▶ STATED TASK: Output the full listing below exactly as it reads, and skip anything that is a picture.

-- Start SUPPLIED INFORMATION --

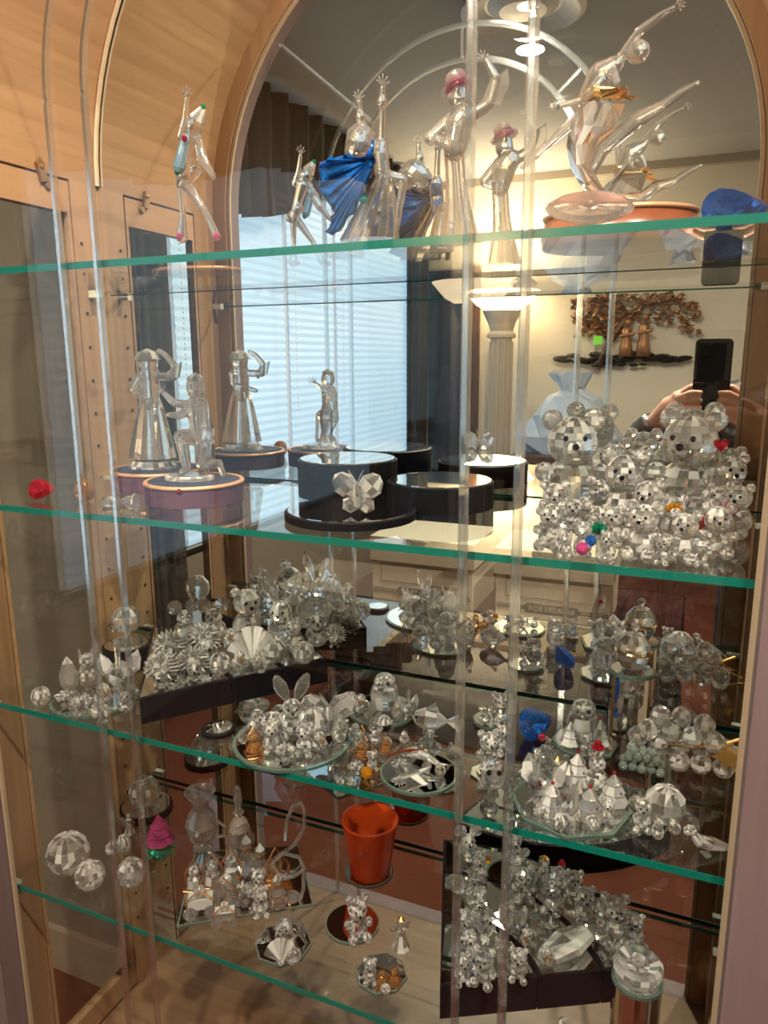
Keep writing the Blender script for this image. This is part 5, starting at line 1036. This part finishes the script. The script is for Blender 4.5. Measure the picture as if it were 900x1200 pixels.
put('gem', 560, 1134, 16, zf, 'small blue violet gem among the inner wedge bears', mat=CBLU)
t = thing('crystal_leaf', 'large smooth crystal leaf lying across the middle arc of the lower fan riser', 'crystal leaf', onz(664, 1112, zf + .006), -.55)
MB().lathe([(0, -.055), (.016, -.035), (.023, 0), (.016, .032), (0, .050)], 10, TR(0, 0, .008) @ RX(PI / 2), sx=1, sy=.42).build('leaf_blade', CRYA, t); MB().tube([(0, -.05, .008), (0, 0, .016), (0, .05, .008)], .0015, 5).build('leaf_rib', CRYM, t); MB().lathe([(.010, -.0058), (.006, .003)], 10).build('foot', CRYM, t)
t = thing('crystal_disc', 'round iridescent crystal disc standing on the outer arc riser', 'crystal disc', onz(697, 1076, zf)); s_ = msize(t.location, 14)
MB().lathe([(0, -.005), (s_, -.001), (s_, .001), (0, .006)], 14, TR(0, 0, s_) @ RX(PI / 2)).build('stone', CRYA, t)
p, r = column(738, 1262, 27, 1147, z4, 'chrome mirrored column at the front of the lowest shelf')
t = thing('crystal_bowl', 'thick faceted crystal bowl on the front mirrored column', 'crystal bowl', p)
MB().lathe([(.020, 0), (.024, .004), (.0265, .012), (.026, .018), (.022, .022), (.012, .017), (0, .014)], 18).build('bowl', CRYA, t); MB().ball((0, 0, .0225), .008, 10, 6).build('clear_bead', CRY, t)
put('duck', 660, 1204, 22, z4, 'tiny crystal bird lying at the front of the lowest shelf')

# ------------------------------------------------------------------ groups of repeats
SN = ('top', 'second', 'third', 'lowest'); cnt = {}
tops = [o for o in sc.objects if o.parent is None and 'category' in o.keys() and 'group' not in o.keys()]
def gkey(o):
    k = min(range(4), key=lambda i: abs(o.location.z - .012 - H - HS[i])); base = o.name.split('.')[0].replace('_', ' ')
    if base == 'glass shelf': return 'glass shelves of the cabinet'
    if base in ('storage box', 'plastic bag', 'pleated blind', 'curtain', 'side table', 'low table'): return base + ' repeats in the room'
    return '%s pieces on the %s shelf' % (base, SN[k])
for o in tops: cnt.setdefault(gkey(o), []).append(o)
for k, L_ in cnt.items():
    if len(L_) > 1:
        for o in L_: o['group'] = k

-- End SUPPLIED INFORMATION --

▶ THE OUTPUT:
Keep writing the Blender script for this image. This is part 5, starting at line 1036. This part finishes the script. The script is for Blender 4.5. Measure the picture as if it were 900x1200 pixels.
put('gem', 560, 1134, 16, zf, 'small blue violet gem among the inner wedge bears', mat=CBLU)
t = thing('crystal_leaf', 'large smooth crystal leaf lying across the middle arc of the lower fan riser', 'crystal leaf', onz(664, 1112, zf + .006), -.55)
MB().lathe([(0, -.055), (.016, -.035), (.023, 0), (.016, .032), (0, .050)], 10, TR(0, 0, .008) @ RX(PI / 2), sx=1, sy=.42).build('leaf_blade', CRYA, t); MB().tube([(0, -.05, .008), (0, 0, .016), (0, .05, .008)], .0015, 5).build('leaf_rib', CRYM, t); MB().lathe([(.010, -.0058), (.006, .003)], 10).build('foot', CRYM, t)
t = thing('crystal_disc', 'round iridescent crystal disc standing on the outer arc riser', 'crystal disc', onz(697, 1076, zf)); s_ = msize(t.location, 14)
MB().lathe([(0, -.005), (s_, -.001), (s_, .001), (0, .006)], 14, TR(0, 0, s_) @ RX(PI / 2)).build('stone', CRYA, t)
p, r = column(738, 1262, 27, 1147, z4, 'chrome mirrored column at the front of the lowest shelf')
t = thing('crystal_bowl', 'thick faceted crystal bowl on the front mirrored column', 'crystal bowl', p)
MB().lathe([(.020, 0), (.024, .004), (.0265, .012), (.026, .018), (.022, .022), (.012, .017), (0, .014)], 18).build('bowl', CRYA, t); MB().ball((0, 0, .0225), .008, 10, 6).build('clear_bead', CRY, t)
put('duck', 660, 1204, 22, z4, 'tiny crystal bird lying at the front of the lowest shelf')

# ------------------------------------------------------------------ groups of repeats
SN = ('top', 'second', 'third', 'lowest'); cnt = {}
tops = [o for o in sc.objects if o.parent is None and 'category' in o.keys() and 'group' not in o.keys()]
def gkey(o):
    k = min(range(4), key=lambda i: abs(o.location.z - .012 - H - HS[i])); base = o.name.split('.')[0].replace('_', ' ')
    if base == 'glass shelf': return 'glass shelves of the cabinet'
    if base in ('storage box', 'plastic bag', 'pleated blind', 'curtain', 'side table', 'low table'): return base + ' repeats in the room'
    return '%s pieces on the %s shelf' % (base, SN[k])
for o in tops: cnt.setdefault(gkey(o), []).append(o)
for k, L_ in cnt.items():
    if len(L_) > 1:
        for o in L_: o['group'] = k